Dataset extract =

[start]

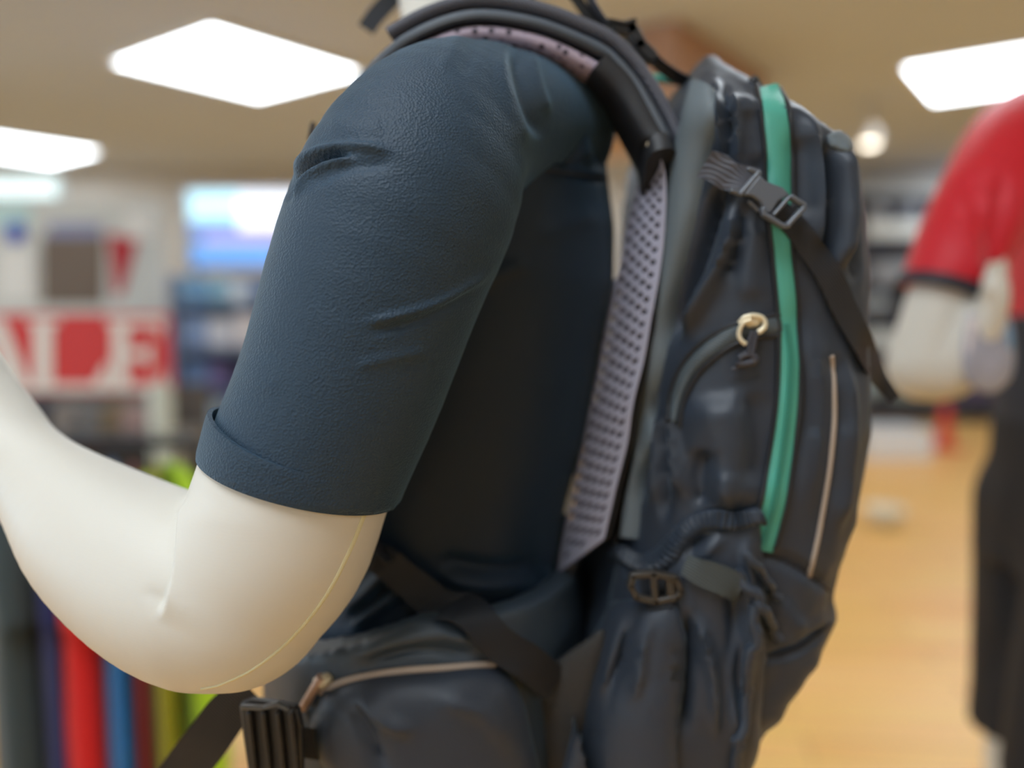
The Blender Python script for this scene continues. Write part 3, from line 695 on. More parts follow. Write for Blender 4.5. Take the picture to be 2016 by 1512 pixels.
# navy cuff and navy lower side panel of the red shirt
def ring_loft(name, c, axis, r0, r1, height, th, m, parent, squash=1.0, seg=72, wob=0.0, label=None, back=0.0):
    c = np.array(c, float); a = np.array(axis, float); a /= np.linalg.norm(a)
    e1 = np.cross(a, np.array([0, 1.0, 0])); e1 /= np.linalg.norm(e1); e2 = np.cross(a, e1)
    prof = []
    for k in range(9): s_ = k / 8; prof.append((s_, 1 - (2*s_-1)**8 * 0.35))
    V = []; Fc = []; pr = [(s_, 1, q) for s_, q in prof] + [(s_, 0, 0) for s_, q in prof[::-1]]; n = len(pr)
    for k in range(seg):
        an = 2*math.pi*k/seg; wb = 1 + wob * (math.sin(3*an + 1) + 0.6 * math.sin(7*an))
        for s_, o_, q in pr:
            r = r0 + (r1 - r0) * s_; rr = r + th * q * wb if o_ else r - 0.0015
            V.append(c + a * (s_ - 1) * height * (1 + wob * math.sin(2*an + 2)) + e1 * rr * math.cos(an) + e2 * rr * squash * math.sin(an))
    for k in range(seg):
        for j in range(n): Fc.append((k*n+j, k*n+(j+1) % n, ((k+1) % seg)*n+(j+1) % n, ((k+1) % seg)*n+j))
    return obj(name, V, Fc, m, parent, label=label, sharp=60)
ring_loft('sleeve_cuff', h2 + ax2 * 0.004, ax2, 0.0545, 0.0535, 0.016, 0.003, M_navytrim, sh2, label='navy cuff')
def panel2(p): return np.maximum(loft_sd(p, [(z, a, b, c+.003, e+.003) for z, a, b, c, e in T2 if z > .9]), np.maximum(p[..., 2] - 1.285, 0.99 - p[..., 2]))
V, Q = surface_nets(panel2, (.65, 1.1, .97), (1.15, 1.5, 1.3), 0.008); qobj('lower_panel', relax(V, Q, 2), Q, M_navytrim, sh2, sub=1, label='navy lower panel')
def pants2(p):
    p = p - np.array([DX2, 0, 0])
    d = loft_sd(p, [(.86, .86, 1.3, .132, .172), (1.0, .856, 1.3, .124, .166), (1.11, .85, 1.3, .118, .158)])
    for yy, x0 in ((1.215, .835), (1.385, .88)): d = smin(d, np.maximum(chain_sd(p, [(.845, yy, .95, .112), (x0 - .045, yy, .60, .09), (x0 - .055, yy, .38, .088)]), 0.53 - p[..., 2]), 0.02)
    return d
V, Q = surface_nets(pants2, (.62, 1.06, .46), (1.2, 1.54, 1.14), 0.008); V = relax(V, Q, 2)
V = sculpt(V, vnormals(V, Q), [([(1985, 900), (1960, 1100), (1975, 1300)], 20, 0.006), ([(1950, 1000), (1990, 1150), (1950, 1380)], 16, -0.006)])
qobj('trousers', V, Q, M_blackpants, root2, sub=1, label='black knee-length trousers')
V, Fc = lathe([(0.2, 0.0), (0.2, 0.008), (0.19, 0.012), (0.02, 0.012)], 40); obj('stand_plate', V + np.array([.955, 1.30, 0]), Fc, mat('plate_steel', (150, 150, 152), 0.3, metal=0.8), root2, sharp=40)
V, Fc = tube_mesh([(.94, 1.385, .01), (.965, 1.385, .3)], 0.008, 10); obj('stand_rod', V, Fc, mat('plate_steel', (150, 150, 152)), root2)
# pouch held by the red mannequin
pc = P(1945, 690, 0.985)
t = thing('goods_pouch', 'small pale pouch hanging from the hand of the red-shirted mannequin', 'pouch', tuple(P(1950, 775, 0.985)))
pillow('pouch_body', [(1905, 620), (1945, 608), (1985, 622), (1998, 690), (1990, 745), (1950, 775), (1905, 755), (1893, 690)], mat('pouch_lilac', (168, 170, 186), 0.25, noise=0.35, nscale=40), t, Y=0.985, bulge=0.012, back=0.012)
pillow('blue_print', [(1974, 636), (1990, 640), (1994, 690), (1976, 690)], mat('pouch_blue', (120, 160, 196), 0.4), t, Y=0.981, bulge=0.004, back=0.001, n=24, rings=5)
pillow('white_print', [(1905, 628), (1932, 622), (1926, 700), (1904, 708)], mat('pouch_white', (222, 214, 216), 0.4), t, Y=0.98, bulge=0.004, back=0.001, n=24, rings=5)
cord('loop', [(1945, 612), (1952, 590), (1962, 575), (1968, 592), (1958, 612)], 0.002, M_navytrim, t, Y=0.99)

# ================================================================== MAIN MANNEQUIN
root = thing('mannequin', 'cream mannequin in dark navy shirt wearing the backpack, arm bent', 'mannequin', (-0.06, 0.70, 0))
up = pxchain([(716, 640, 170, .473), (658, 800, 174, .470), (590, 935, 188, .467), (545, 1060, 192, .465), (478, 1152, 188, .465)])
fo = pxchain([(462, 1168, 190, .465), (400, 1168, 188, .468), (312, 1130, 176, .478), (205, 1060, 148, .494), (122, 984, 110, .51), (66, 928, 88, .522), (-22, 848, 82, .54)])
palm = pxchain([(-22, 848, 80, .54), (-75, 765, 88, .545), (-110, 700, 84, .555)])
fing = []
for k, (du, dv, L) in enumerate(((-70, -10, 1.0), (-28, -22, 1.1), (14, -22, 1.05), (54, -8, 0.85))):
    b0 = (-118 + du * .9, 675 + dv, .556 + .006 * k)
    fing.append(pxchain([(b0[0], b0[1], 29, b0[2]), (b0[0] - 22 * L, b0[1] - 95 * L, 28, b0[2] + .006), (b0[0] - 14 * L, b0[1] - 165 * L, 25, b0[2] + .018), (b0[0] + 4 * L, b0[1] - 215 * L, 22, b0[2] + .03)]))
fing.append(pxchain([(-35, 770, 34, .53), (20, 700, 30, .525), (30, 640, 26, .53), (18, 590, 23, .54)]))
fing[-1] = [(x - .075, y, z, r) for x, y, z, r in fing[-1]]
def arm_field(p):
    f = chain_sd(p, fo); f = smin(f, chain_sd(p, palm), 0.02)
    for g in fing: f = smin(f, chain_sd(p, g), 0.005)
    return smin(chain_sd(p, up), f, 0.003)
xs = P(-230, 800, .56)[0]
V, Q = surface_nets(arm_field, (xs - .03, .38, 1.04), (-.03, .68, 1.44), 0.003); V = relax(V, Q, 3)
V, Q, N = catmull_clark(V, Q)
V = sculpt(V, N, [([(360, 965), (352, 1020), (347, 1080), (340, 1130), (325, 1180), (304, 1226)], 16, 0.0042, 60.0),
                  ([(280, 1160), (312, 1180), (336, 1188)], 14, -0.0008)])
armV, armQ = V, Q
T1 = [(0.86, -.075, .70, .115, .175), (0.95, -.075, .70, .11, .17), (1.02, -.072, .70, .102, .162), (1.09, -.060, .70, .104, .157), (1.142, -.056, .70, .110, .162), (1.20, -.046, .70, .114, .168),
      (1.26, -.04, .70, .116, .172), (1.316, -.033, .70, .118, .175), (1.36, -.031, .70, .116, .175), (1.403, -.033, .70, .112, .17), (1.44, -.028, .70, .104, .158), (1.475, -.02, .70, .088, .125), (1.50, -.02, .70, .062, .075)]
def trunk_field(p):
    d = loft_sd(p, [(z, a, b, c - .008, e - .008) for z, a, b, c, e in T1])
    d = smin(d, seg_sd(p, np.array([-.025, .70, 1.47]), np.array([-.05, .70, 1.61]), .058, .053), 0.03)
    q = (p - np.array([-.075, .70, 1.72])) / np.array([.098, .076, .125]); d = smin(d, (np.linalg.norm(q, axis=-1) - 1) * .076, 0.02)
    d = smin(d, seg_sd(p, np.array([-.165, .70, 1.70]), np.array([-.178, .70, 1.685]), .012, .011), 0.012)
    for yy in (.615, .785):
        d = smin(d, chain_sd(p, [(-.075, yy, .92, .085), (-.085, yy, .52, .06), (-.075, yy, .38, .055), (-.06, yy, .13, .036), (-.08, yy, .075, .035), (-.19, yy, .055, .028)]), 0.012)
    d = smin(d, chain_sd(p, [(-.03, .87, 1.41, .055), (-.07, .925, 1.2, .05), (-.09, .93, 1.13, .046), (-.2, .91, 1.08, .04), (-.27, .88, 1.10, .03), (-.31, .87, 1.12, .03)]), 0.01)
    return d
V2, Q2 = surface_nets(trunk_field, (-.36, .5, .02), (.12, 1.0, 1.87), 0.009); V2 = relax(V2, Q2, 2)
qobj('body', np.concatenate([armV, V2]), np.concatenate([armQ, Q2 + len(armV)]), M_cream, root)
arm_bvh = BVHTree.FromPolygons([tuple(v) for v in armV], [tuple(int(i) for i in q) for q in armQ])
body_ob = [o for o in root.children if o.name.startswith('body')][0]
ribbon('arm_seam', [(728, 984), (690, 1080), (640, 1175), (572, 1258), (500, 1316), (430, 1349), (395, 1356)], [8, 7, 6, 5, 3], mat('seam_thread', (220, 216, 180), 0.7, bump=0.5, bscale=500), body_ob, base=arm_bvh, thick=0.0004, bulge=0.0005, n=90, cols=5, label='pale yellow stitched seam')
# ---- navy shirt
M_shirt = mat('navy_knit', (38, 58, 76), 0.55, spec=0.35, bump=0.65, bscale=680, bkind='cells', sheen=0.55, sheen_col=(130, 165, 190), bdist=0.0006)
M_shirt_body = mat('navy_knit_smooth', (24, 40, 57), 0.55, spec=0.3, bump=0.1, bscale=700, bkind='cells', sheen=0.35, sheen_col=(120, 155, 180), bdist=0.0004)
slv = pxchain([(1090, 262, 116, .625), (1010, 250, 136, .58), (928, 250, 157, .54), (862, 285, 180, .508), (803, 395, 213, .488), (744, 545, 209, .477), (676, 750, 200, .470), (604, 925, 197, .467), (565, 1050, 197, .466)])
axs = np.array(P(586, 940, .467)) - np.array(P(665, 750, .470)); axs /= np.linalg.norm(axs)
hemp = np.array(P(592, 936, .467)); hem_n = np.array(P(560, 1040, .467)) - np.array(P(588, 937, .467)); hem_n /= np.linalg.norm(hem_n)
def sleeve_field(p): return np.maximum(chain_sd(p, slv), (p - hemp) @ hem_n - 0.001)
V, Q = surface_nets(sleeve_field, (-.22, .39, 1.15), (.09, .72, 1.52), 0.0026); V = relax(V, Q, 4)
V, Q, N = catmull_clark(V, Q)
folds = [([(566, 398), (580, 352), (620, 318), (664, 302), (694, 303)], 8, -0.0085), ([(570, 350), (600, 312), (650, 293), (720, 290), (780, 300)], 9, 0.0035), ([(572, 400), (600, 350), (640, 326), (690, 312), (704, 306)], 7, 0.003),
         ([(600, 372), (660, 338), (720, 325), (780, 322)], 12, -0.0018),
         ([(700, 640), (780, 622), (860, 598), (940, 552), (985, 510)], 9, 0.0020), ([(720, 655), (800, 640), (880, 605), (950, 560)], 9, -0.0018), ([(690, 725), (770, 705), (850, 690)], 12, 0.0011),
         ([(1012, 80), (1022, 140), (1040, 210), (1072, 280)], 13, -0.0045), ([(985, 85), (990, 150), (1008, 210), (1040, 300)], 15, 0.003), ([(1045, 100), (1060, 170), (1080, 230)], 10, 0.003),
         ([(940, 60), (930, 110), (905, 150)], 15, -0.0012), ([(905, 60), (890, 100), (860, 140)], 15, 0.001),
         ([(470, 700), (500, 740), (560, 760)], 20, 0.0006), ([(640, 230), (700, 250), (760, 250)], 25, 0.0012)]
V = sculpt(V, N, folds, facing=-0.15)
shirt = bpy.data.objects.new('shirt', None); COL.objects.link(shirt); shirt.parent = root; shirt.location = (0, 0, 0.9)
shirt.parent = None
def torso_field(p): return loft_sd(p, [(z, a, b, c, e) for z, a, b, c, e in T1])
Vt, Qt = surface_nets(torso_field, (-.22, .5, .84), (.12, .9, 1.53), 0.005); Vt = relax(Vt, Qt, 4); Vt, Qt, Nt = catmull_clark(Vt, Qt)
tf = [([(1128, 190), (1140, 260), (1150, 330)], 16, 0.005), ([(1100, 200), (1105, 270), (1112, 335)], 10, -0.005), ([(1060, 342), (1130, 348), (1215, 358)], 7, -0.002), ([(1060, 330), (1130, 336), (1215, 345)], 8, 0.0015),
      ([(900, 590), (960, 550), (1050, 510)], 16, 0.003), ([(1050, 470), (1120, 440), (1180, 420)], 20, 0.0018), ([(780, 1100), (740, 1150), (680, 1210)], 14, 0.008), ([(800, 1150), (740, 1200), (690, 1240)], 12, 0.008), ([(800, 1120), (740, 1180), (680, 1228)], 9, -0.006),
      ([(860, 1100), (960, 1120), (1060, 1110)], 16, -0.006), ([(860, 1130), (960, 1150), (1060, 1140)], 16, 0.006), ([(1000, 1180), (1060, 1150), (1090, 1120)], 12, 0.005), ([(940, 1190), (1000, 1215), (1060, 1230)], 12, -0.005)]
Vt = sculpt(Vt, Nt, tf)
bpy.data.objects.remove(shirt)
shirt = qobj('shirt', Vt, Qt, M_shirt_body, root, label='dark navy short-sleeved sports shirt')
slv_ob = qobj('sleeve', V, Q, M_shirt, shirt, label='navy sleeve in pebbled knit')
tor_bvh = bvh_of(shirt); slv_bvh = bvh_of(slv_ob)
rh = 194 * .467 / F
ring_loft('sleeve_hem', hemp + hem_n * 0.0015, hem_n, rh + .0006, rh + .0006, 0.0235, 0.0016, M_shirt, shirt, wob=0.16, seg=160, label='folded navy sleeve hem')
ribbon('yoke_seam', [(1062, 336), (1100, 338), (1150, 345), (1196, 351)], 5, mat('seam_dark', (24, 34, 46), 0.7), shirt, base=tor_bvh, Y=.6, thick=0.0003, bulge=0.0004, n=40, cols=5)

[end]

Exercise description =
Copy each line of the listing in which the word "qobj" can be found.

Exercise solution =
V, Q = surface_nets(panel2, (.65, 1.1, .97), (1.15, 1.5, 1.3), 0.008); qobj('lower_panel', relax(V, Q, 2), Q, M_navytrim, sh2, sub=1, label='navy lower panel')
qobj('trousers', V, Q, M_blackpants, root2, sub=1, label='black knee-length trousers')
qobj('body', np.concatenate([armV, V2]), np.concatenate([armQ, Q2 + len(armV)]), M_cream, root)
shirt = qobj('shirt', Vt, Qt, M_shirt_body, root, label='dark navy short-sleeved sports shirt')
slv_ob = qobj('sleeve', V, Q, M_shirt, shirt, label='navy sleeve in pebbled knit')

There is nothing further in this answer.